「必要なのは才能発掘の次のステップ」――日本のアニメ業界に足りないものコミックマーケットシンポジウム(2/4 ページ)

» 2010年01月18日 08時00分 公開
[堀内彰宏,Business Media 誠]

才能発見の場としてインターネットが台頭

 ただ、ここ10数年は才能発見の場として、インターネットが台頭してきています。みなさんはYouTubeやニコニコ動画をよくご覧になると思うのですが、今、YouTubeでは「YouTube VIDEO AWARDS JAPAN 2009」というイベントを行っています。これはYouTubeにアップされたノミネート作品にユーザーが投票して、グランプリを決めようというイベントです。

 私が注目している作品を挙げると、「向ヶ丘千里はただ見つめていたのだった」というものがあります。制作した植草航さんは東京藝術大学大学院映像研究科でアニメーションを専攻しているのですが、これはYouTubeの中では非常に話題になった作品で、ジャパニメーションの良いところを抽出して、そこにアート性を加味したもので、世界の人に見せたらビックリするだろうと思います。

向ヶ丘千里はただ見つめていたのだった

 その一方、「パンク直し」というユニークな作品もあって、自転車屋のおじさんがパンク直しを始めてから終わるまでをアニメーションで表現しているという内容です。

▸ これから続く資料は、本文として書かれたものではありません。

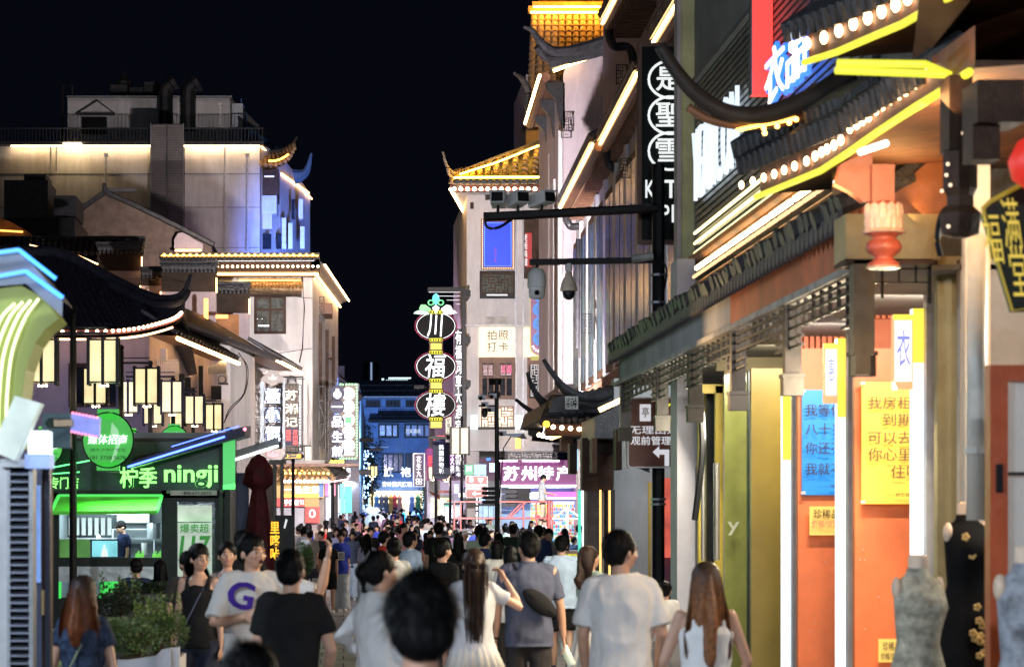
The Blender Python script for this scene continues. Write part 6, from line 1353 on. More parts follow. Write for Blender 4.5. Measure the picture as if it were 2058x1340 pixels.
# bird-cage style white stand + counter at souvenir shop
Y = 70; t = thing('display_stand', 'white gabled display frame before the souvenir shop', 'stand', (XU(1138,Y),Y,0)); MB().tube([W(1110,1042,Y),W(1140,1020,Y),W(1170,1042,Y)], .03, 4).tube([W(1140,1020,Y),W(1140,1160,Y)], .04, 6).tube([W(1112,1042,Y),W(1166,1042,Y)], .02, 4).build('frame', pm('pale_green_paint', (.55,.7,.65), .5), t)
Y = 62; t = thing('snack_counter', 'pink counter with small yellow lettering below the display frame', 'counter', (XU(1150,Y),Y,0)); MB().pb(1110,1175,1106,1170,Y,.6).build('counter', pm('pink_counter', (.6,.42,.42), .5), t); text('生煎馄饨', 1120, 1112, 1160, 1122, Y-.02, YTXT, t)
# white blob inflatable
Y = 120; t = thing('balloon', 'big pale glowing balloon floating over the far crowd', 'balloon', W(752,1040,Y)); MB().ball(W(754,1047,Y), .52, 16, 10, (1,1,.75)).build('balloon_skin', em('balloon', (.6,.82,.9), .5), t, True); m_ = MB()
for k in range(7): q = k/6-.5; m_.tube([W(748,1034,Y), W(748+q*26,1019+abs(q)*6,Y)], [.04,.16], 5)
m_.build('bow', em('bow', (.7,.85,.95), .5), t)

# ================================================================ PLANTS
LEAF = pm('leaf_green', (.06,.11,.025), .5, .5, 3, .1); LEAFY = pm('leaf_yellow_green', (.13,.20,.03), .5, .4, 3, .1); LEAFD = pm('leaf_dark', (.015,.025,.012), .5, .4, 3, .1)
def bush(name, label, c, rx, ry, rz, n, mat, sz, seed, spikes=0, mat2=None, sticks=True):
    rnd = random.Random(seed); c = Vector(c); t = thing(name, label, 'plant', (c.x,c.y,c.z-rz)); mb = MB(); m2 = MB()
    def leaf(m_, p, d, s_):
        d = d.normalized(); s = d.orthogonal().normalized(); s = Matrix.Rotation(rnd.uniform(0,6.28),3,d) @ s
        m_.add([p, p+d*s_*.5+s*s_*.22, p+d*s_, p+d*s_*.5-s*s_*.22], [(0,1,2,3)])
    lobes = [(Vector((rnd.uniform(-.6,.6)*rx, rnd.uniform(-.6,.6)*ry, rnd.uniform(-.3,.5)*rz)), rnd.uniform(.4,.62)) for _ in range(9)]
    for i in range(n):
        lc, lr = rnd.choice(lobes); q = Vector((rnd.gauss(0,1),rnd.gauss(0,1),rnd.gauss(0,1))).normalized()*rnd.uniform(.7,1.05)
        p = c+lc+Vector((q.x*rx*lr,q.y*ry*lr,q.z*rz*lr)); leaf(mb, p, q+Vector((0,0,.5))+Vector((rnd.gauss(0,.4),rnd.gauss(0,.4),rnd.gauss(0,.4))), sz*rnd.uniform(.6,1.3))
    for k in range(spikes):
        b = c+Vector((rnd.uniform(-.8,.8)*rx, rnd.uniform(-.6,.6)*ry, rz*.4)); d = Vector((rnd.gauss(0,.22),rnd.gauss(0,.2),1)); L = rnd.uniform(.5,1.1)*rz
        for j in range(14): leaf(m2, b+d*L*j/14, d*.6+Vector((rnd.gauss(0,.7),rnd.gauss(0,.7),.3)), sz*1.5)
    mb.build('foliage', mat, t, kind='stuff')
    if m2.v: m2.build('shoots', mat2 or mat, t, kind='stuff')
    m3 = MB()
    for k in range(6): m3.tube([c+Vector((0,0,-rz)), c+Vector((rnd.uniform(-.5,.5)*rx, rnd.uniform(-.4,.4)*ry, rz*.3))], [.02,.006], 5)
    m3.build('stem', WOOD, t); return t
bush('box_bush', 'rounded bright green bush at the left of the white planter', W(272,1284,18), .28, .3, .17, 5200, LEAF, .022, 1)
bush('box_bush', 'bright green bush with upright yellow-green shoots in the white planter', W(318,1268,18.3), .22, .3, .20, 5200, LEAF, .022, 2, 26, LEAFY)
bush('low_bush', 'small green bush by the seated customers left end of the planter', W(235,1225,19.5), .22, .25, .2, 2400, LEAFD, .03, 5, 8, LEAF)
bush('dark_bush', 'dark flower bed bush in the long planter before the kiosk', W(295,1190,27), .38, .3, .12, 3000, LEAFD, .035, 3)
bush('street_shrub', 'green potted shrub standing between the black-shirted man and the crowd', W(612,1135,40), .14, .2, .4, 2600, LEAF, .035, 4)
t = thing('planter', 'long dark planter trough in front of the kiosk', 'planter', (XU(290,26.5),26.5,0)); MB().pb(205,365,1200,1420,26,1.2).build('trough', pm('dark_trough', (.06,.055,.06), .7, .3), t); MB().pb(203,367,1196,1202,25.95,1.3).build('rim', DGREY, t)
t = thing('planter', 'pale faceted planter box under the bright green bushes', 'planter', (XU(300,17.5),17.5,0)); mb = MB(); mb.pprism([(240,1328),(312,1318),(318,1420),(232,1420)],17.6,.1).pprism([(312,1318),(325,1305),(342,1302),(346,1420),(318,1420)],17.5,.1).pprism([(342,1302),(360,1300),(362,1420),(346,1420)],17.55,.1).box(XU(236,17.7),XU(358,17.7),17.7,18.6,0,ZV(1325,17.7)).build('box', pm('planter_grey', (.42,.42,.45), .6, .15), t); MB().box(XU(240,17.8),XU(354,17.8),17.75,18.5,ZV(1325,17.7),ZV(1322,17.7)).build('soil', pm('soil', (.03,.02,.015), .9), t)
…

「ただそれだけでもアニメーションって面白いんだよ」ということが伝わってきて、「向ヶ丘千里はただ見つめていたのだった」とは真逆の発想で作られた作品です。

パンク直し

 制作者たちは「YouTubeにアップした途端、世界中から仕事のオファーが来た」というようなことを話していて、インターネットは先ほど挙げたフェスティバルやテレビ以上に才能発見の場として定着しているのではないでしょうか。ちなみに今回のイベントでは作品を評価するコミュニティもインターネット上にできていて、「向ヶ丘千里はただ見つめていたのだった」と「フミコの告白」の一騎打ちではないかと書かれていたりして、「大変成熟した才能発見の場がある」とも言えます。

※結果的には「フミコの告白」が受賞した。